The lawmakers have expressed concern that only half a billion in the proposed budget allocations for Financial Year 2022/2023 has been reserved for Kampala Capital City Authority (KCCA) to facilitate upgrade despite the mushrooming slums.

Jessica Ababiku, the Committee Chairperson, also the Adjumani District Women Representative notes that it is urgent for Government to respond to the growing slums in Kampala, Wakiso and Mukono.

Ababiku was presenting the committee report on the Ministerial Policy Statement for the Office of the President, Kampala Capital City Authority and Office of the Prime Minister for Financial Year 2022/2023.

“This critical intervention requires 12.1 Billion Shillings but only 0.5 billion is provided for the proposed budget allocation, resulting in a funding gap of 11.6 billion,” said Ababiku.

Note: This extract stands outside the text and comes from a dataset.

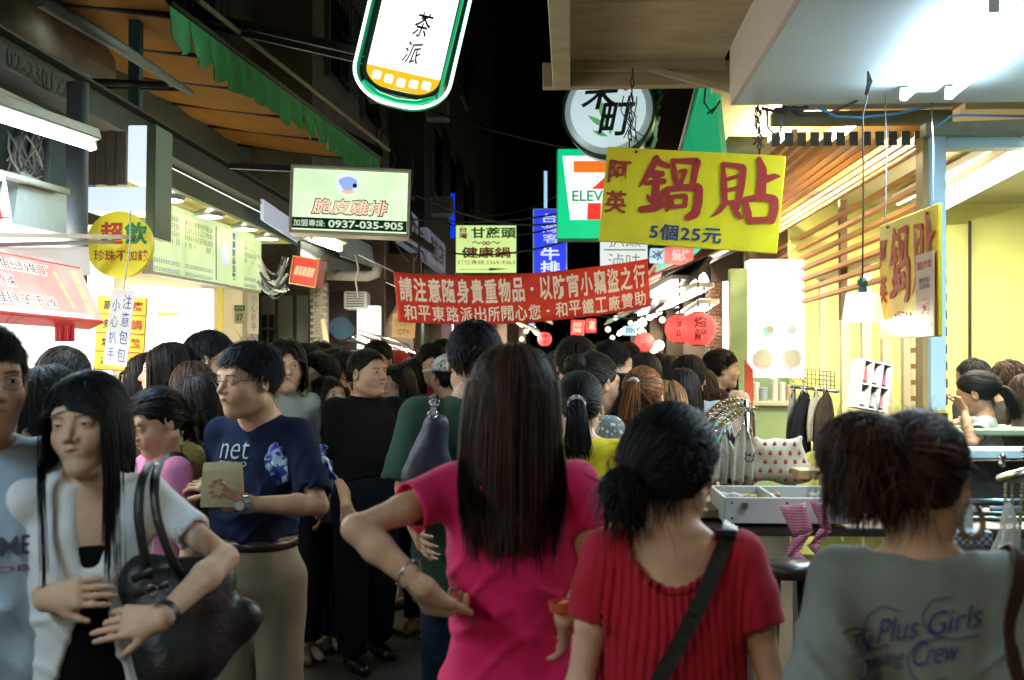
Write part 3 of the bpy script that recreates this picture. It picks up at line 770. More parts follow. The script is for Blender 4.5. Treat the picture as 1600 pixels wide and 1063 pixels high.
 fz.append((hc[2] - .135, hc[2] + .13, hres)); fx.append((hc[0] - .095, hc[0] + .095, hres)); fy.append((hc[1] - .12, hc[1] + .125, hres))
 if hands_focus and det >= 2:
  for s_ in arms:
   S, E, Wp, fat, hd = arms[s_]; jd = (L if s_ < 0 else Rr) or {}
   if jd.get('fine'):
    c_ = Wp + hd * .08
    for F_, i in ((fx, 0), (fy, 1), (fz, 2)): F_.append((c_[i] - .115, c_[i] + .115, .0042))
 v, f = Bd.mesh(res, (fx, fy, fz))
 tone = head_tone(v, hc, M, age) if det >= 1 else np.ones((len(v), 3))
 if det >= 1:
  far = np.linalg.norm(v - hc, axis=1) > .16; tone[far] = 1
 body = link_mesh('body', v, f, skin_mat(skin), e, sc, True, tone)
 if det >= 1 and face and hair.get('face', True): face_parts(e, Bd, hc, M, sc, hs, sex, hair)
 # ---- upper garment
 if top.get('kind', 'tee') != 'none':
  G = Field(); fit = top.get('fit', .013); hem = top.get('hem', .90)
  gt = [list(r_) for r_ in tab]
  loose = top.get('loose', .35)
  cw = max(r_[1] for r_ in gt if 1.1 < r_[0] < 1.35)
  for r_ in gt:
   if r_[0] < 1.25: r_[1] = r_[1] + max(0, cw - r_[1]) * loose + top.get('flare', 0) * (1.25 - r_[0]); r_[1] += .006 * (r_[0] < 1.1); r_[2] = r_[2] + .006 * (r_[0] < 1.1) + loose * .012 + top.get('flare', 0) * (1.25 - r_[0]) * .6
  if hem < .78: gt = [[hem - .02, gt[0][1], gt[0][2], gt[0][3]]] + gt
  G.loft(gt, .03, sx=lx, sy=ly, z0=.95, infl=fit)
  for s_ in (-1, 1): G.cone(ln((s_ * .035, -.022, 1.425)), sh[s_] + np.array([-s_ * .02, 0, .008]), .036 + fit * .8, .042 + fit, .045)
  if top.get('neck') in ('high', 'collar'):
   G.cone(ln((0, -.02, 1.42)), ln((0, -.006, 1.475)), nr * 1.15 + .012, nr + .011, .025)
  sl = top.get('sleeve', .62)
  for s_ in (-1, 1):
   S, E, Wp, fat, hd = arms[s_]; sl_ = top.get('sleeveR', sl) if s_ > 0 else sl
   if sl_ > 0:
    u = (E - S) / np.linalg.norm(E - S); ext = fit + top.get('sloose', .010)
    if sl_ <= 1:
     e1 = S + (E - S) * sl_; sleeve_op(G, S - u * .015, e1 + u * .02, .046 * fat + fit, (.046 - .010 * sl_) * fat + ext, e1, u, .035, det >= 2)
     if top.get('puff'): G.ell(S + (e1 - S) * .5 + np.array([s_ * .008, 0, .006]), np.array([.056, .060, .054]) * fat, .02)
    else:
     u2 = (Wp - E) / np.linalg.norm(Wp - E); t2 = sl_ - 1
     G.cone(S, E, .046 * fat + fit, .034 * fat + ext, .03); e1 = E + (Wp - E) * t2
     sleeve_op(G, E, e1 + u2 * .02, .036 * fat + ext, .030 * fat + ext, e1, u2, .02, det >= 2)
  nk = top.get('neck', 'crew'); c_ = ln((0, .012, 1.455))
  if nk == 'crew': G.ell(c_ + np.array([0, .008, .018]), (nr + .022, nr + .030, .042), .008, 's')
  elif nk == 'v': G.ell(c_ + np.array([0, 0, .018]), (nr + .024, nr + .024, .042), .008, 's'); G.cone(c_ + np.array([0, .07, .0]), c_ + np.array([0, .12, -.085]), .040, .006, .01, 's')
  elif nk == 'wide': G.ell(c_ + np.array([0, -.105, .0]), (.100, .11, .118), .008, 's'); G.ell(c_ + np.array([0, .0, .02]), (.100, .11, .07), .008, 's')
  elif nk == 'scoop': G.ell(c_ + np.array([0, .02, .01]), (.085, .105, .075), .008, 's')
  elif nk == 'boat': G.ell(c_ + np.array([0, -.005, .03]), (.105, .09, .055), .008, 's')
  for (a_, b_, ra_, rb_) in top.get('cuts', ()): G.cone(a_, b_, ra_, rb_, .008, 's')
  hz = hem
  def hemcut(X, Y, Z): return hz - Z + .006 * np.sin(X * 30) + .004 * np.sin(Y * 45) + top.get('hemtilt', 0) * X
  G.add(hemcut, (-9,) * 3, (9,) * 3, .005, 'i')
  A = top.get('fold', .0045); sd = hash_(label) % 97
  w1 = wob(sd, A, 22, 22, 34); w2 = wob(sd + 1, A * .55, 55, 40, 26)
  pl = top.get('pleat', 0)
  def dsp(X, Y, Z):
   zz_ = np.clip((1.30 - Z) / .25, .25, 1.0)
   o = w1(X, Y, Z) * zz_ + w2(X, Y, Z) * .6
   # drag folds running from the armpits to the waist
   cz = lambda ph, w=.38: np.exp(-(np.sin(ph) / w) ** 2) - .35
   o = o * .6 - A * .85 * cz(Z * 30 + 1.5 * np.sin(X * 8 + sd) + 1.1 * np.sin(X * 21 + Y * 9 + sd * 2)) * np.clip(1.15 - np.abs(Z - 1.03) / .16, 0, 1)
   sx_ = np.abs(X)
   o = o - A * .8 * cz(Z * 17 + sx_ * 26 + .8 * np.sin(Z * 19 + sd) + .5 * np.sin(X * 31)) * np.clip(1 - np.abs(Z - 1.16) / .16, 0, 1)
   o = o - A * .7 * cz(Z * 20 - sx_ * 34 + .7 * np.sin(Z * 27 + sd)) * np.clip((sx_ - .05) / .07, 0, 1) * np.clip(1 - np.abs(Z - 1.29) / .11, 0, 1)
   if pl: o = o + pl * np.clip((.175 - np.abs(X)) / .03, 0, 1) * np.sin(X * 330 + 2.5 * np.sin(Z * 14 + X * 20)) * np.clip((1.43 - Z) / .05, .25, 1) * np.clip((Z - .80) / .4, .35, 1)
   return o
  G.disp = dsp
  fr_ = [(-.3, .3, top['fine'])] if top.get('fine') else []
  v, f = G.mesh(top.get('res', res * 1.02), (fr_, [], []))
  g_o = link_mesh(top.get('name', 't_shirt'), v, f, top.get('mat') or cloth('plain%d' % (hash_(label) % 9999), top.get('col', (.5, .5, .5))), e, sc)
 else: G = None; g_o = None
 # ---- trousers or skirt
 Pn = Field(); ex = bottom.get('fit', .007); bt = bottom.get('kind', 'trousers'); wz = bottom.get('waist', .97)
 Pn.loft([[.76, .150, .10, -.004]] + [[r_[0], r_[1], r_[2], r_[3]] for r_ in tab if .8 < r_[0] < max(1.13, wz + .06)], .03, infl=ex, sx=lx, sy=ly, z0=.95)
 end = bottom.get('end', .09)
 if bt == 'skirt':
  Pn.loft([[end, .20, .15, 0], [.86, .175, .12, -.01]], .03, infl=ex)
 else:
  for s_ in (-1, 1):
   hp, kn, an = lj[s_]
   if end > .45:
    t = (hp[2] - end) / (hp[2] - kn[2]); e1 = hp + (kn - hp) * t; Pn.cone(hp, e1, .086 + ex, .068 + ex, .03)
   else: Pn.cone(hp, kn, .086 + ex, .058 + ex * 1.6, .03); Pn.cone(kn, an + np.array([0, 0, .01]), .058 + ex * 1.6, .042 + ex * 2.0, .03)
 Pn.add(lambda X, Y, Z: Z - wz + 0 * X, (-9,) * 3, (9,) * 3, .005, 'i')
 Pn.add(lambda X, Y, Z: end - Z + 0 * X, (-9,) * 3, (9,) * 3, .005, 'i')
 wp = wob(hash_(label) % 53 + 3, .007, 26, 26, 22); Pn.disp = lambda X, Y, Z: wp(X, Y, Z) * np.clip((.86 - Z) / .3, .05, 1)
 v, f = Pn.mesh(max(res, bottom.get('res', .013)))
 link_mesh(bottom.get('name', 'skirt' if bt == 'skirt' else 'trousers'), v, f, bottom.get('mat') or cloth('bottom%d' % (hash_(label) % 9999), bottom.get('col', (.02, .02, .03)), noise=.2), e, sc)
 if det >= 1:
  for s_ in (-1, 1):
   hp, kn, an = lj[s_]; S_ = Field(); S_.cone(an + np.array([0, -.025, -.035]), an + np.array([0, .05, -.04]), .040, .038, .02); S_.cone(an + np.array([0, .05, -.04]), an + np.array([s_ * .008, .15, -.048]), .038, .028, .02)
   z_ = an[2] - .075
   S_.cone(an + np.array([0, -.015, -.02]), an + np.array([0, -.012, .02]), .040, .040, .02)
   S_.add(lambda X, Y, Z: z_ - Z + 0 * X, (-9,) * 3, (9,) * 3, .004, 'i'); S_.add(lambda X, Y, Z: Z - an[2] - .02 + 0 * X, (-9,) * 3, (9,) * 3, .004, 'i')
   v, f = S_.mesh(.009); link_mesh('shoe', v, f, mat('shoe%.2f%.2f%.2f' % tuple(shoes), shoes, .3 if max(shoes) < .1 else .6), e, sc)
 if hair.get('style') != 'none':
  make_hair(e, hc, M, sc, hair, hair.get('det', det), hair_mat(hair.get('col', 'black'), HAIR[hair.get('col', 'black')]))
 if hs != 1.0:    # a slightly larger head, as the lens and the hair give it: scale the vertices above the chin
  for ch in e.children:
   me = ch.data; n_ = len(me.vertices)
   if ch.name.startswith(('body', 'hair')):
    a = np.empty(n_ * 3, np.float32); me.vertices.foreach_get('co', a); a = a.reshape(-1, 3)
    cz = hc * sc - np.array([0, 0, .105 * sc])
    if ch.name.startswith('body'):
     wgt = np.clip((a[:, 2] - (cz[2] - .03 * sc)) / (.05 * sc), 0, 1)[:, None] * (np.abs(a[:, :1] - cz[0]) < .13 * sc)
    else: wgt = np.clip((a[:, 2] - (cz[2] - .20)) / .15, 0, 1)[:, None]
    a = a + (a - cz) * (hs - 1) * wgt
    me.vertices.foreach_set('co', a.astype(np.float32).ravel()); me.update()
 ctx = dict(e=e, sc=sc, hc=hc, M=M, G=G, body=Bd, top=g_o, arms=arms, hs=hs, tab=tab)
 if glasses:
  g_ = MB()
  def hp_(x, y, z): p_ = hc + M @ (np.array([x, y, z]) - np.array([0, 0, -.105])) * hs + M @ np.array([0, 0, -.105]); return tuple(p_ * sc)
  for s_ in (-1, 1):
   g_.tube([hp_(s_ * .032 + .0215 * math.cos(a), .097 - .010 * abs(math.cos(a)), .001 + .0145 * math.sin(a)) for a in np.linspace(0, 2 * math.pi, 17)], .0011, 5)
   g_.tube([hp_(s_ * .053, .088, .004), hp_(s_ * .074, .06, .006), hp_(s_ * .080, .0, .004)], .0011, 5)
  g_.tube([hp_(-.011, .097, .004), hp_(0, .100, .007), hp_(.011, .097, .004)], .0011, 5)
  g_.build('glasses', mat('dark_frame', (.03, .03, .03), .3, .4), e)
 PEOPLE.append(e)
 return ctx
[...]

The committee also wants the government to allocate an additional 35.7 Billion Shillings to KCCA to carry out feasibility studies and designs of 15 markets, five incubation centres, innovation centres, three artisan and mini-industrial parks development and three abattoirs in Nsangi, Kajjansi and Mukono.

Ababiku said her committee is concerned that no funds have been provided for these activities in the proposed budget; a reason the committee appeals to the government to consider them in the 2022/2023 budget priorities.

The committee has also learned that KCCA is in need of 32.88 Billion Shillings as counterpart funding required for the implementation of a five-year urban development programme from the World Bank.

“The feasibility studies are for strategic roads of 120 km, right of way, the drainage systems, junction signalization and coordination yet no budgetary allocation has been made for the studies,” said Ababiku.

It is estimated that 49 percent of Kampala’s population lived in slum households and only 60 percent had access to improved sanitation in 2007. These facts emphasize the importance of collaboration between the informal urban land sector. Urban development benefited from public investments and enhanced capacities among the local authorities.

However, due to a lack of capacity and proper skills, many local governments are not able to manage growth, provide urban services, and maintain infrastructure.

According to the UN-Habitat, a slum upgrading programme is important to support any attempts at building capacities at the local and national levels, thus directly supporting sustainable urban development.